---- DATA BLOCK

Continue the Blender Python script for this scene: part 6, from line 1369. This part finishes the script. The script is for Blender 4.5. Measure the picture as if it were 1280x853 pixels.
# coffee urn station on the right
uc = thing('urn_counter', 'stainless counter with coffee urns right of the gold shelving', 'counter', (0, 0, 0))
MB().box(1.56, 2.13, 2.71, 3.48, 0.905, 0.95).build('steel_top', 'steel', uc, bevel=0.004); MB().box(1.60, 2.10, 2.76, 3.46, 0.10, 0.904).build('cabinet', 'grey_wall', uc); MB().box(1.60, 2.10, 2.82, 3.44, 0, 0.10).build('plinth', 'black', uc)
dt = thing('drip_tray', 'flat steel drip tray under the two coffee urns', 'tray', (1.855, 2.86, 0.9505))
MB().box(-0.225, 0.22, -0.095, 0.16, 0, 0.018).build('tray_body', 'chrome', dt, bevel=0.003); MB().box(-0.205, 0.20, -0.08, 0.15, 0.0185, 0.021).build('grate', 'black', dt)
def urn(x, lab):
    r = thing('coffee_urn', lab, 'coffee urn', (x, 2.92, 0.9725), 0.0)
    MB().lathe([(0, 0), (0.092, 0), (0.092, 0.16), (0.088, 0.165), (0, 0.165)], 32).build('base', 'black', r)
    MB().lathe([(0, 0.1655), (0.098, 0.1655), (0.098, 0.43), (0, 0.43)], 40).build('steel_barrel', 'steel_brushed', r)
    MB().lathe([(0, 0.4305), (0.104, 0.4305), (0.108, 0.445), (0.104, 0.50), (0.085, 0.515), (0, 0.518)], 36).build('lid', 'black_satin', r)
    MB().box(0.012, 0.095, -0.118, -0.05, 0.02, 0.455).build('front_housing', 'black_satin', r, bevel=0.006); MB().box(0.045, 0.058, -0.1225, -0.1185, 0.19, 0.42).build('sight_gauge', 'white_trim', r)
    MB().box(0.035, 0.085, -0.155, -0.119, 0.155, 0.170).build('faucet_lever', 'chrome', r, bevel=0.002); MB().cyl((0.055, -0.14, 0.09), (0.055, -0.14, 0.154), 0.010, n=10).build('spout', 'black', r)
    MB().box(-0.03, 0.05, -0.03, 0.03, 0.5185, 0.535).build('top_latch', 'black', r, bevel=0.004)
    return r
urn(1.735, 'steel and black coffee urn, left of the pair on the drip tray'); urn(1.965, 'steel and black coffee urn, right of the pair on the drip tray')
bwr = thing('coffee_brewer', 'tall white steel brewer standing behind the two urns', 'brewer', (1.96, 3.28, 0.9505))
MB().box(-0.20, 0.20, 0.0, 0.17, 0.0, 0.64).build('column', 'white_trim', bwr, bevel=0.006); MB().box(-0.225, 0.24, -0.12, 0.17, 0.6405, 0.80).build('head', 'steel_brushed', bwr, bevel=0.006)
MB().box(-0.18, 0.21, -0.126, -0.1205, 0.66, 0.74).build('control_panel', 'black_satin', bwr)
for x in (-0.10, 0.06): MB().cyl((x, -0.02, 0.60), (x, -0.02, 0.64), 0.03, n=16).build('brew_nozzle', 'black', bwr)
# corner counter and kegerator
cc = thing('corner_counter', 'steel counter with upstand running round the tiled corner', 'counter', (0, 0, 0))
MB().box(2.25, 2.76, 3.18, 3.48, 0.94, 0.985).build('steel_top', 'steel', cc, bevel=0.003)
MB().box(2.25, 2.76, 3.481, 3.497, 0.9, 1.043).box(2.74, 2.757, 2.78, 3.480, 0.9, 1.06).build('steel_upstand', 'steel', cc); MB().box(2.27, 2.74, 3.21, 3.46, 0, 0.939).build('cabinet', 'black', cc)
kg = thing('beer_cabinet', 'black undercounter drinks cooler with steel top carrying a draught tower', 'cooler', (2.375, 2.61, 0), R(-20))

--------

▸ **WHAT TO DO**: Quote the whole listing above, leaving nothing out.

▸ **CORRECT ANSWER**:
Continue the Blender Python script for this scene: part 6, from line 1369. This part finishes the script. The script is for Blender 4.5. Measure the picture as if it were 1280x853 pixels.
# coffee urn station on the right
uc = thing('urn_counter', 'stainless counter with coffee urns right of the gold shelving', 'counter', (0, 0, 0))
MB().box(1.56, 2.13, 2.71, 3.48, 0.905, 0.95).build('steel_top', 'steel', uc, bevel=0.004); MB().box(1.60, 2.10, 2.76, 3.46, 0.10, 0.904).build('cabinet', 'grey_wall', uc); MB().box(1.60, 2.10, 2.82, 3.44, 0, 0.10).build('plinth', 'black', uc)
dt = thing('drip_tray', 'flat steel drip tray under the two coffee urns', 'tray', (1.855, 2.86, 0.9505))
MB().box(-0.225, 0.22, -0.095, 0.16, 0, 0.018).build('tray_body', 'chrome', dt, bevel=0.003); MB().box(-0.205, 0.20, -0.08, 0.15, 0.0185, 0.021).build('grate', 'black', dt)
def urn(x, lab):
    r = thing('coffee_urn', lab, 'coffee urn', (x, 2.92, 0.9725), 0.0)
    MB().lathe([(0, 0), (0.092, 0), (0.092, 0.16), (0.088, 0.165), (0, 0.165)], 32).build('base', 'black', r)
    MB().lathe([(0, 0.1655), (0.098, 0.1655), (0.098, 0.43), (0, 0.43)], 40).build('steel_barrel', 'steel_brushed', r)
    MB().lathe([(0, 0.4305), (0.104, 0.4305), (0.108, 0.445), (0.104, 0.50), (0.085, 0.515), (0, 0.518)], 36).build('lid', 'black_satin', r)
    MB().box(0.012, 0.095, -0.118, -0.05, 0.02, 0.455).build('front_housing', 'black_satin', r, bevel=0.006); MB().box(0.045, 0.058, -0.1225, -0.1185, 0.19, 0.42).build('sight_gauge', 'white_trim', r)
    MB().box(0.035, 0.085, -0.155, -0.119, 0.155, 0.170).build('faucet_lever', 'chrome', r, bevel=0.002); MB().cyl((0.055, -0.14, 0.09), (0.055, -0.14, 0.154), 0.010, n=10).build('spout', 'black', r)
    MB().box(-0.03, 0.05, -0.03, 0.03, 0.5185, 0.535).build('top_latch', 'black', r, bevel=0.004)
    return r
urn(1.735, 'steel and black coffee urn, left of the pair on the drip tray'); urn(1.965, 'steel and black coffee urn, right of the pair on the drip tray')
bwr = thing('coffee_brewer', 'tall white steel brewer standing behind the two urns', 'brewer', (1.96, 3.28, 0.9505))
MB().box(-0.20, 0.20, 0.0, 0.17, 0.0, 0.64).build('column', 'white_trim', bwr, bevel=0.006); MB().box(-0.225, 0.24, -0.12, 0.17, 0.6405, 0.80).build('head', 'steel_brushed', bwr, bevel=0.006)
MB().box(-0.18, 0.21, -0.126, -0.1205, 0.66, 0.74).build('control_panel', 'black_satin', bwr)
for x in (-0.10, 0.06): MB().cyl((x, -0.02, 0.60), (x, -0.02, 0.64), 0.03, n=16).build('brew_nozzle', 'black', bwr)
# corner counter and kegerator
cc = thing('corner_counter', 'steel counter with upstand running round the tiled corner', 'counter', (0, 0, 0))
MB().box(2.25, 2.76, 3.18, 3.48, 0.94, 0.985).build('steel_top', 'steel', cc, bevel=0.003)
MB().box(2.25, 2.76, 3.481, 3.497, 0.9, 1.043).box(2.74, 2.757, 2.78, 3.480, 0.9, 1.06).build('steel_upstand', 'steel', cc); MB().box(2.27, 2.74, 3.21, 3.46, 0, 0.939).build('cabinet', 'black', cc)
kg = thing('beer_cabinet', 'black undercounter drinks cooler with steel top carrying a draught tower', 'cooler', (2.375, 2.61, 0), R(-20))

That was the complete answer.